January 22 | AA 12 Steps In Action | 2012 | Today's AA daily reflection: "let's keep it simple," said Dr Bob to Bill. And, "let's not louse things up." Fellowship: no rules, no laws or regulations to prevent individual recovery by exclusion. The individual comes first and at the same time the “group conscience” is the decision-making process.
All my life until I got recovery, I was very much a loner and not a joiner to anything. As I read the twelve steps and twelve traditions, I realised here is a society which believes and values of unity, service and recovery. This gave me the comfort to be involved and included in something far, far bigger than me…
And the principles which guide me today begin with how to love, be loved back and useful in whatever capacity I choose in the direction my life can take. I never realised I could choose and be free to choose the direction my life can take. Of course I need follow a path which is realistic and based on reality as it is, not a fantasy or based on something I feel I might have deserved…
Yesterday's spiritual lunchtime meeting, in the spiritual hut next to the spiritual hall of remembrance was brilliant. A fantastic chair and sharing about: dealing with our emotions as they happen, rather than pushing them away and denying the feelings. I concluded I do really have feelings today, experience them as the very essence of living a spiritual existence. Feelings fitting my reality and guiding my thoughts and actions day by day…
DonInLondon 2005-2011
Marianne Faithfull, "I think drugs were used by me as a way of suppressing my natural spirit." -/-. Learning life a day at a time, I learn what I can do and cannot do, the wisdom to know the difference. My feelings more often fit the moment of now as nature intended, no need to fix me or you today...
Step One "We admitted we were powerless over alcohol-that our lives had become unmanageable"

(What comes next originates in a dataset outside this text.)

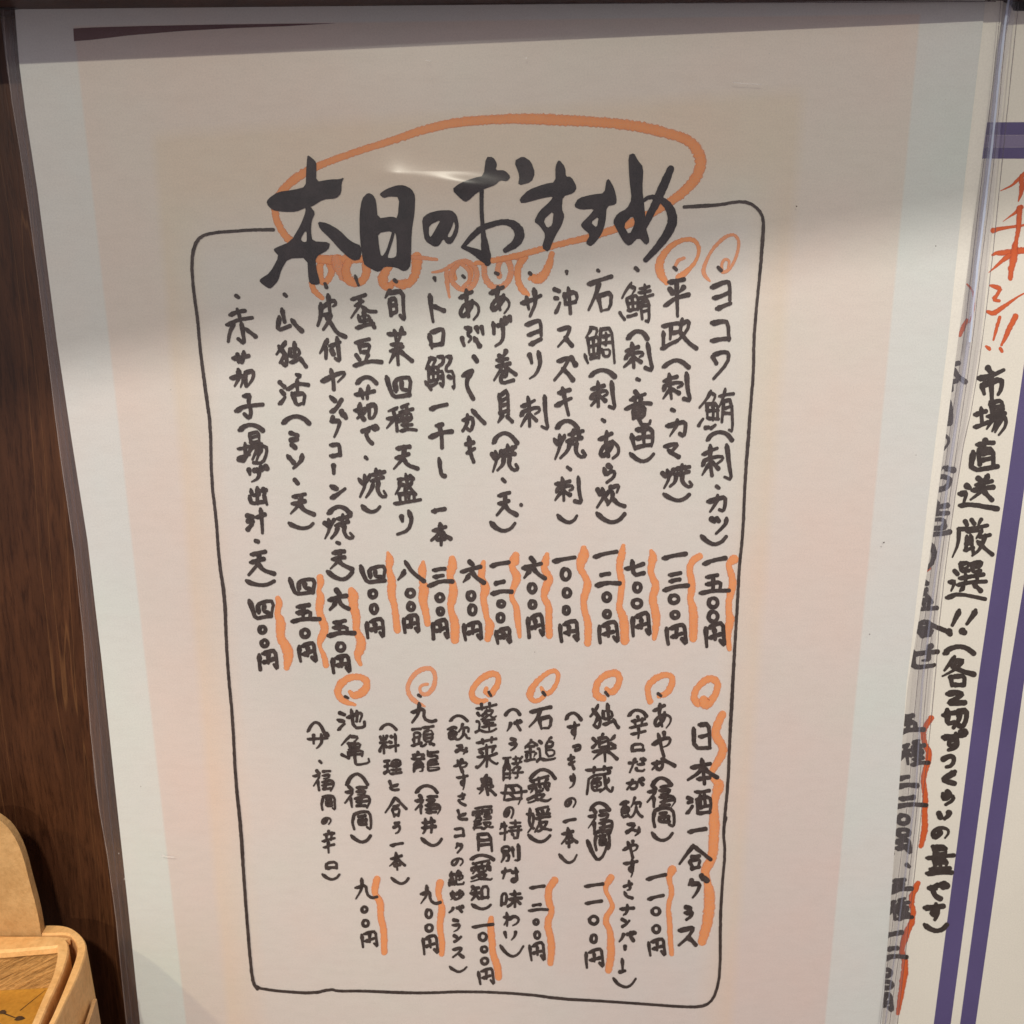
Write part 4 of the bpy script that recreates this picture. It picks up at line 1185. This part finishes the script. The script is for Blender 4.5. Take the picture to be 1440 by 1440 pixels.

AA Daily: LET'S KEEP IT SIMPLE ~ JANUARY 22, A few hours later I took my leave of Dr. Bob… The wonderful, old, broad smile was on his face as he said almost jokingly, “Remember, Bill, let’s not louse this thing up. Let’s keep it simple!” I turned away, unable to say a word. That was the last time I ever saw him. ALCOHOLICS ANONYMOUS COMES OF AGE, p 214
After years of sobriety I occasionally ask myself: “Can it be this simple?” Then, at meetings, I see former cynics and sceptics who have walked the A.A. path out of hell by packaging their lives, without alcohol, into twenty-four hour segments, during which they practice a few principles to the best of their individual abilities. And then I know again that, while it isn’t always easy, if I keep it simple, it works.